上田 果林

窓の形状が在室者の精神的負担に及ぼす影響

居心地の良い窓際には、机や椅子が配置され、机上作業のための場所として設えられることも多い。しかし多くの一般的な窓では、窓外で時々刻々と様々な変化が生じており、その変化が机上作業に何らかの影響を与えていることは考えられる。特に通りに面した地上階に設けられることが多いカフェの窓際や、運動場に面した学校の教室の窓際などは、人の動きによる視覚刺激が、在室者に精神的な負担を与えていると考えられる。

そこで本研究では、仮想環境を用いた被験者実験を行い、精神的負担の生じにくい窓際の空間構成のあり方を検証することとした。実験では、窓がひとつだけある居室を仮想環境として構築し、ヘッドマウントディスプレイを通して被験者に体験させながら、窓外を「歩行者」が通過するときの精神的負担の変化を計測した。

検証では、窓の幅と窓外歩行者の通過速度を変数として、その組み合わせが在室者の精神的負担と作業集中度に与える影響を計測した。
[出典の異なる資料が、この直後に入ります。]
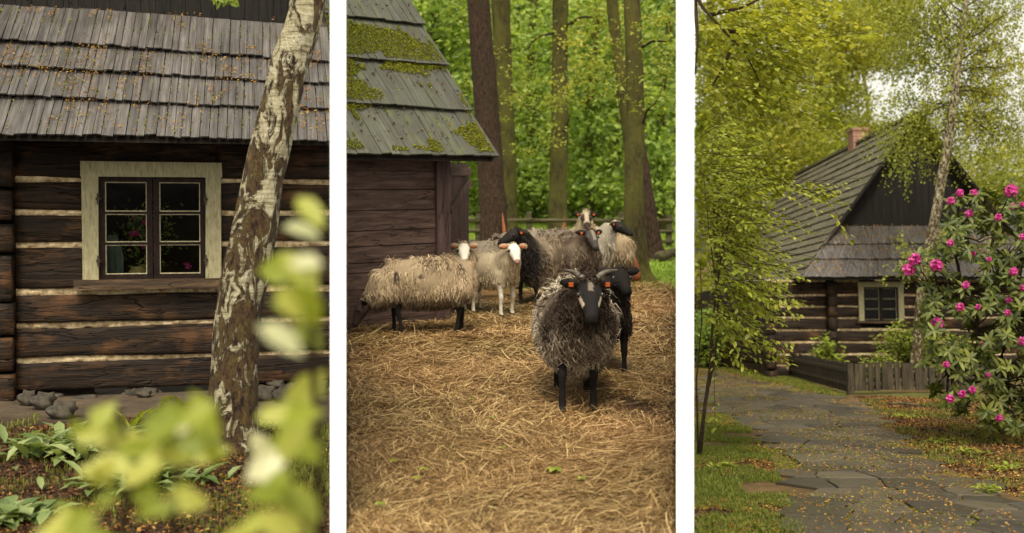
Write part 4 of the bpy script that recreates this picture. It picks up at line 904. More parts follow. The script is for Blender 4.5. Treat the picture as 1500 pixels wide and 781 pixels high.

精神的負担の指標としては、窓外歩行者の通過時に出現する皮膚電位反応のパターンを用いた。また、被験者にタイピングタスクを課し、そのタスクの成績から机上作業に対する作業集中度を定量化した。実験の結果、窓幅が広い条件において窓外通行者への注目度が上がることにより、作業集中度が低下することが分かった。